The funny thing about tradition is – it must have been invented somewhere. Someone must have done it first, then the rest of us followed like sheep (we’ve plenty of those around here, so we know all about that). It must have been likeable, or enjoyable, perhaps even useful enough, to keep people doing it until no one could remember why they did it any more – then they kept on doing it anyway. Did you know that the tradition of wearing a white wedding dress only started when Queen Victoria wore one – when she married Prince Albert? In fact a great many other traditions we assume go back thousands of years, started life in the Victorian era.Christmas cards, Christmas trees and Christmas crackers spring to mind.
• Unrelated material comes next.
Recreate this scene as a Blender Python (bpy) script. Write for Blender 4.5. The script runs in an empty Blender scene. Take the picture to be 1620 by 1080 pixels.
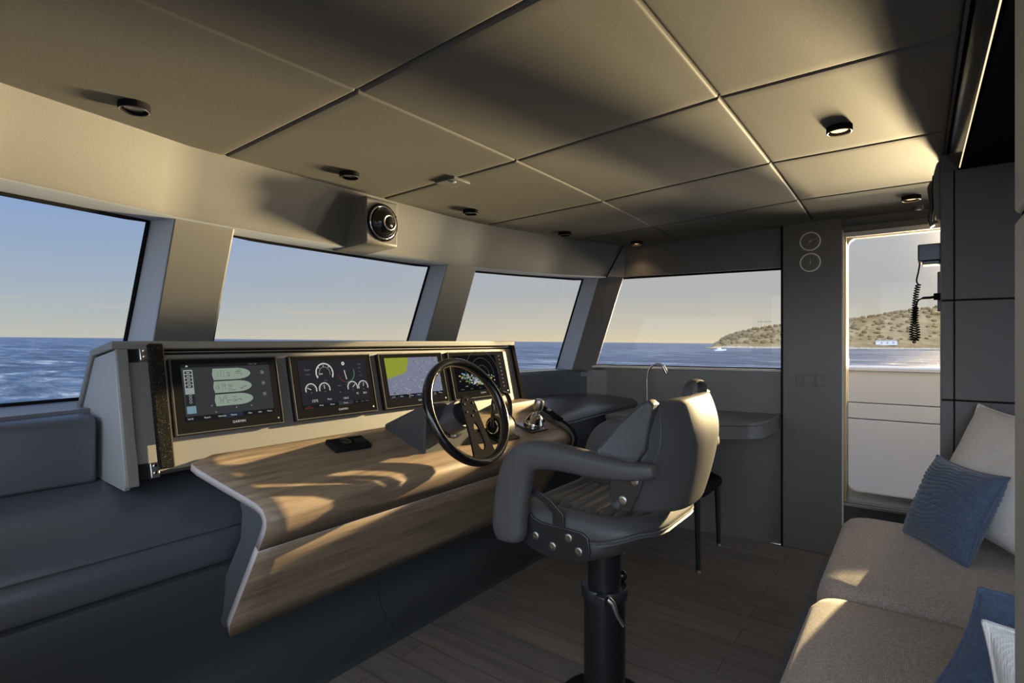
import bpy, bmesh, math, random
from mathutils import Vector, Matrix, Quaternion, noise
random.seed(7)
SC = bpy.context.scene
COL = SC.collection
PI = math.pi
V = lambda *a: Vector(a)

# ------------------------------------------------------------------ mesh builder
class MB:
    def __init__(s):
        s.bm = bmesh.new(); s.mi = 0; s.m = Matrix()
    def face(s, vs, mi=None):
        try:
            f = s.bm.faces.new(vs)
        except ValueError:
            return None
        f.material_index = s.mi if mi is None else mi
        return f
    def v(s, p):
        return s.bm.verts.new(s.m @ Vector(p))
    def poly(s, pts, mi=None):
        return s.face([s.v(p) for p in pts], mi)
    def box(s, x0, x1, y0, y1, z0, z1):
        p = [s.v((x, y, z)) for z in (z0, z1) for x, y in ((x0, y0), (x1, y0), (x1, y1), (x0, y1))]
        for q in ((3, 2, 1, 0), (4, 5, 6, 7), (0, 1, 5, 4), (1, 2, 6, 5), (2, 3, 7, 6), (3, 0, 4, 7)):
            s.face([p[i] for i in q])
        return s
    def prism(s, prof, a0, a1, axis='x', f0=None, f1=None):
        """closed 2-D outline pushed along an axis; f0 / f1 may move the end outlines"""
        def put(q, a):
            if axis == 'x': return (a, q[0], q[1])
            if axis == 'y': return (q[0], a, q[1])
            return (q[0], q[1], a)
        A = [s.v(put(q, a0)) for q in prof]; B = [s.v(put(q, a1)) for q in (f1 or prof)]
        n = len(prof)
        for i in range(n):
            s.face([A[i], A[(i + 1) % n], B[(i + 1) % n], B[i]])
        s.face(A[::-1]); s.face(B)
        return s
    def grid(s, fn, nu, nv, cu=False, cv=False):
        P = [[s.v(fn(i, j)) for j in range(nv)] for i in range(nu)]
        for i in range(nu if cu else nu - 1):
            for j in range(nv if cv else nv - 1):
                s.face([P[i][j], P[(i + 1) % nu][j], P[(i + 1) % nu][(j + 1) % nv], P[i][(j + 1) % nv]])
        return P
    def rings(s, R, cap=True, closed=False):
        """bridge a list of point rings"""
        L = [[s.v(p) for p in r] for r in R]; n = len(L[0])
        for a, b in zip(L, L[1:] + ([L[0]] if closed else [])):
            for i in range(n):
                s.face([a[i], a[(i + 1) % n], b[(i + 1) % n], b[i]])
        if cap and not closed:
            s.face(L[0][::-1]); s.face(L[-1])
        return s
    def tube(s, path, r, n=12, closed=False, up=None, sq=1.0):
        pw = lambda c: math.copysign(abs(c) ** sq, c)
        path = [Vector(p) for p in path]; R = []; m = len(path)
        nrm = None
        for i, p in enumerate(path):
            if closed: t = path[(i + 1) % m] - path[i - 1]
            else: t = path[min(i + 1, m - 1)] - path[max(i - 1, 0)]
            t.normalize()
            if nrm is None:
                a = Vector(up) if up else (V(0, 0, 1) if abs(t.z) < .9 else V(1, 0, 0))
                nrm = (a - t * a.dot(t)).normalized()
            else:
                nrm = (nrm - t * nrm.dot(t)).normalized()
            b = t.cross(nrm)
            k = r[i] if isinstance(r, list) else r
            if not isinstance(k, tuple): k = (k, k)
            R.append([p + nrm * pw(math.cos(2 * PI * j / n)) * k[0] + b * pw(math.sin(2 * PI * j / n)) * k[1] for j in range(n)])
        return s.rings(R, closed=closed)
    def lathe(s, prof, n=24, mat=None):
        """profile of (radius, height) about local z, closed ends"""
        mat = mat or Matrix()
        R = [[mat @ V(max(r, 1e-4) * math.cos(2 * PI * i / n), max(r, 1e-4) * math.sin(2 * PI * i / n), h) for i in range(n)] for r, h in prof]
        return s.rings(R)
    def ball(s, c, r, sc=(1, 1, 1), nu=20, nv=12):
        c = Vector(c)
        R = []
        for j in range(1, nv):
            a = PI * j / nv
            R.append([c + V(r * sc[0] * math.sin(a) * math.cos(2 * PI * i / nu), r * sc[1] * math.sin(a) * math.sin(2 * PI * i / nu), r * sc[2] * math.cos(a)) for i in range(nu)])
        return s.rings(R)

ORI = {}
def obj(name, mb, mat, parent=None, loc=None, smooth=40, bevel=0, seg=3, sub=0, local=False):
    """link ONE mesh object. World coordinates unless local; the mesh is shifted to its root's origin."""
    bm = mb.bm
    bmesh.ops.remove_doubles(bm, verts=bm.verts, dist=1e-6)
    bmesh.ops.recalc_face_normals(bm, faces=bm.faces)
    me = bpy.data.meshes.new(name)
    bm.to_mesh(me); bm.free()
    for m in (mat if isinstance(mat, (list, tuple)) else [mat]):
        me.materials.append(m)
    o = bpy.data.objects.new(name, me); COL.objects.link(o)
    if parent is not None:
        o.parent = parent; ORI[o.name] = ORI[parent.name]
        if not local: me.transform(Matrix.Translation(-ORI[o.name]))
    else:
        l = Vector(loc) if loc else V(0, 0, 0)
        o.location = l; ORI[o.name] = l
        if not local: me.transform(Matrix.Translation(-l))
    if smooth:
        me.polygons.foreach_set('use_smooth', [True] * len(me.polygons))
        me.set_sharp_from_angle(angle=math.radians(smooth))
    if bevel:
        b = o.modifiers.new('bevel', 'BEVEL'); b.width = bevel; b.segments = seg; b.limit_method = 'ANGLE'; b.angle_limit = math.radians(35); b.harden_normals = False
        if smooth:
            me.polygons.foreach_set('use_smooth', [True] * len(me.polygons))
    if sub:
        m = o.modifiers.new('sub', 'SUBSURF'); m.levels = sub; m.render_levels = sub
    return o

def tag(o, label, cat, group=None, kind=None):
    if label: o['label'] = label
    if cat: o['category'] = cat
    if group: o['group'] = group
    if kind: o['kind'] = kind
    return o

def thing(name, label, cat, loc=(0, 0, 0), group=None, rot=None, kind=None):
    o = bpy.data.objects.new(name, None); COL.objects.link(o)
    o.empty_display_size = .05
    o.location = loc; ORI[o.name] = Vector(loc)
    if rot is not None: o.rotation_euler = rot
    return tag(o, label, cat, group, kind)

def struct(name, mb, mat, label=None, **k):
    o = obj(name, mb, mat, **k); o['kind'] = 'structure'
    if label: o['label'] = label
    return o

def lerp_table(T, x):
    if x <= T[0][0]:
        a, b = T[0], T[1]
    elif x >= T[-1][0]:
        a, b = T[-2], T[-1]
    else:
        for a, b in zip(T, T[1:]):
            if a[0] <= x <= b[0]: break
    t = (x - a[0]) / (b[0] - a[0])
    return a[1] + (b[1] - a[1]) * t

def catmull(P, n=6, closed=False):
    P = [Vector(p) for p in P]; out = []; m = len(P)
    for i in range(m if closed else m - 1):
        if closed: p0, p1, p2, p3 = P[i - 1], P[i], P[(i + 1) % m], P[(i + 2) % m]
        else: p0, p1, p2, p3 = P[max(i - 1, 0)], P[i], P[i + 1], P[min(i + 2, m - 1)]
        for k in range(n):
            t = k / n
            out.append(.5 * ((2 * p1) + (p2 - p0) * t + (2 * p0 - 5 * p1 + 4 * p2 - p3) * t * t + (3 * p1 - p0 - 3 * p2 + p3) * t ** 3))
    if not closed: out.append(P[-1])
    return out

def text_mesh(mb, s, size, mat4, mi=0, align='CENTER'):
    cu = bpy.data.curves.new('lettering', 'FONT'); cu.body = s; cu.size = size
    cu.align_x = align; cu.align_y = 'CENTER'; cu.resolution_u = 3
    to = bpy.data.objects.new('lettering', cu)
    me = to.to_mesh()
    vs = [mb.v(mat4 @ v.co) for v in me.vertices]
    for p in me.polygons:
        mb.face([vs[i] for i in p.vertices], mi)
    to.to_mesh_clear()
    bpy.data.objects.remove(to); bpy.data.curves.remove(cu)

# ------------------------------------------------------------------ materials
def nt(name):
    m = bpy.data.materials.new(name); m.use_nodes = True
    n = m.node_tree; n.nodes.clear()
    out = n.nodes.new('ShaderNodeOutputMaterial')
    return m, n, out
def nd(n, t, **k):
    x = n.nodes.new(t)
    for a, b in k.items():
        if a in x.inputs.keys(): x.inputs[a].default_value = b
        else: setattr(x, a, b)
    return x
def srgb(r, g, b):
    f = lambda c: (c / 255) / 12.92 if c / 255 <= .04045 else ((c / 255 + .055) / 1.055) ** 2.4
    return (f(r), f(g), f(b), 1)
def ramp(n, stops, fac=None):
    r = n.nodes.new('ShaderNodeValToRGB'); e = r.color_ramp.elements
    while len(e) < len(stops): e.new(.5)
    for x, (p, c) in zip(e, stops):
        x.position = p; x.color = c if len(c) == 4 else (*c, 1)
    if fac is not None: n.links.new(fac, r.inputs[0])
    return r
def plain(name, col, rough=.5, metal=0, spec=.5, bump=0, scale=200, vary=0, coat=0, sheen=0):
    m, n, out = nt(name)
    b = nd(n, 'ShaderNodeBsdfPrincipled', Roughness=rough, Metallic=metal)
    b.inputs['Base Color'].default_value = (*col[:3], 1)
    b.inputs['Specular IOR Level'].default_value = spec
    if coat: b.inputs['Coat Weight'].default_value = coat; b.inputs['Coat Roughness'].default_value = .1
    if sheen: b.inputs['Sheen Weight'].default_value = sheen
    if bump or vary:
        tc = nd(n, 'ShaderNodeTexCoord')
        no = nd(n, 'ShaderNodeTexNoise', Scale=scale, Detail=4.0, Roughness=.6)
        n.links.new(tc.outputs['Object'], no.inputs['Vector'])
        if bump:
            bp = nd(n, 'ShaderNodeBump', Strength=bump, Distance=.002)
            n.links.new(no.outputs['Fac'], bp.inputs['Height']); n.links.new(bp.outputs[0], b.inputs['Normal'])
        if vary:
            c = Vector(col[:3])
            r = ramp(n, [(.3, tuple(c * (1 - vary))), (.7, tuple(c * (1 + vary)))], no.outputs['Fac'])
            n.links.new(r.outputs[0], b.inputs['Base Color'])
    n.links.new(b.outputs[0], out.inputs[0])
    return m
def emit(name, col, s=1):
    m, n, out = nt(name)
    e = nd(n, 'ShaderNodeEmission', Strength=s); e.inputs[0].default_value = (*col[:3], 1)
    n.links.new(e.outputs[0], out.inputs[0])
    return m
def wood(name, cols, along='x', rough=.4, planks=None, coat=0, contrast=1):
    """cols: dark, mid, light; grain runs along one axis; planks=(length, width) adds board joints"""
    m, n, out = nt(name)
    tc = nd(n, 'ShaderNodeTexCoord'); mp = nd(n, 'ShaderNodeMapping')
    mp.inputs['Scale'].default_value = (1.2, 16, 16) if along == 'x' else (16, 1.2, 16)
    n.links.new(tc.outputs['Object'], mp.inputs[0])
    a = nd(n, 'ShaderNodeTexNoise', Scale=1.6, Detail=7.0, Roughness=.62, Distortion=.6)
    n.links.new(mp.outputs[0], a.inputs['Vector'])
    mp2 = nd(n, 'ShaderNodeMapping'); mp2.inputs['Scale'].default_value = (6, 140, 140) if along == 'x' else (140, 6, 140)
    n.links.new(tc.outputs['Object'], mp2.inputs[0])
    f = nd(n, 'ShaderNodeTexNoise', Scale=1.5, Detail=3.0, Roughness=.6)
    n.links.new(mp2.outputs[0], f.inputs['Vector'])
    mx = nd(n, 'ShaderNodeMath', operation='MULTIPLY_ADD'); mx.inputs[1].default_value = .35
    n.links.new(f.outputs['Fac'], mx.inputs[0]); n.links.new(a.outputs['Fac'], mx.inputs[2])
    r = ramp(n, [(.45, cols[0]), (.68, cols[1]), (.92, cols[2])], mx.outputs[0])
    b = nd(n, 'ShaderNodeBsdfPrincipled', Roughness=rough)
    if coat: b.inputs['Coat Weight'].default_value = coat
    last = r.outputs[0]
    if planks:
        mp3 = nd(n, 'ShaderNodeMapping')
        if along == 'y': mp3.inputs['Rotation'].default_value = (0, 0, PI / 2)
        n.links.new(tc.outputs['Object'], mp3.inputs[0])
        br = nd(n, 'ShaderNodeTexBrick', offset=.37, Scale=1.0)
        br.inputs['Brick Width'].default_value = planks[0]; br.inputs['Row Height'].default_value = planks[1]
        br.inputs['Mortar Size'].default_value = .0022; br.inputs['Bias'].default_value = 0
        br.inputs['Color1'].default_value = (.9, .9, .9, 1); br.inputs['Color2'].default_value = (1.1, 1.08, 1.06, 1); br.inputs['Mortar'].default_value = (.4, .4, .4, 1)
        n.links.new(mp3.outputs[0], br.inputs['Vector'])
        mul = nd(n, 'ShaderNodeMix', data_type='RGBA', blend_type='MULTIPLY'); mul.inputs[0].default_value = 1
        n.links.new(last, mul.inputs[6]); n.links.new(br.outputs['Color'], mul.inputs[7])
        last = mul.outputs[2]
    n.links.new(last, b.inputs['Base Color'])
    bp = nd(n, 'ShaderNodeBump', Strength=.12, Distance=.002)
    n.links.new(mx.outputs[0], bp.inputs['Height']); n.links.new(bp.outputs[0], b.inputs['Normal'])
    n.links.new(b.outputs[0], out.inputs[0])
    return m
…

Saturn was a Roman continuation of a Greek god – the Romans did this often. If they found a god or a goddess that filled a hole in their own religious calendar they would adopt him or her. An upgrade followed the adoption, adding additional responsibilities where necessary, then a general Romanising and modernising makeover, before being given a temple and a festival. Saturn was the god of good times – he had run an idyllic rural place of plenty in the ‘olden days’. When Christianity turned up with it’s Utopian heaven and Garden of Eden, the Romans were happy to reuse a good party for the latest and greatest.

Then there’s the tradition we have here, of showing you a picture of a train now and then – for no specific reason. Here’s a dog’s eye view, I can’t imagine what he sees in trains.

Moo No Moo

Moo No Moo

Moo No Moo

Moo no moo. Moo no moo. Moo no moo. The three wise monkeys come from Japan or maybe China, or maybe not. As with many of the things we just accept in the normal course of our daily lives, a great many people know the answer – it’s just that they all know different answers.

One possibility is that you have three tiny worms in your body. Every sixty days, while you sleep, the worms wriggle off to the Gods and tell tales on you. The Gods then decide how bad you’ve been on a sliding scale from instant death (you know if you deserve this) to feeling a bit off colour. There are, naturally, ways to combat the worms. You could, for instance, perform various religious obligations and hope that the priesthood will intervene on your behalf. Cheapskates will just try to stay awake all night on the sixtieth night as the worms can’t leave until you go to sleep.

In Europe, the monasteries of the same period were a little more business minded, you needed to attend to your sins every seventh day rather than every sixtieth. I don’t think any other religion pushed for higher frequency of attendance, so every seventh day must have been all the market would bear.

The Japanese names for the monkeys are “mizaru, kikazaru, iwazaru“, strictly “Don’t see. Don’t hear. Don’t speak”. The -zaru part is actually an archaic form of ‘don’t’ and also a pun on the Japanese word for monkey.

So, the whole thing is just a clever joke really.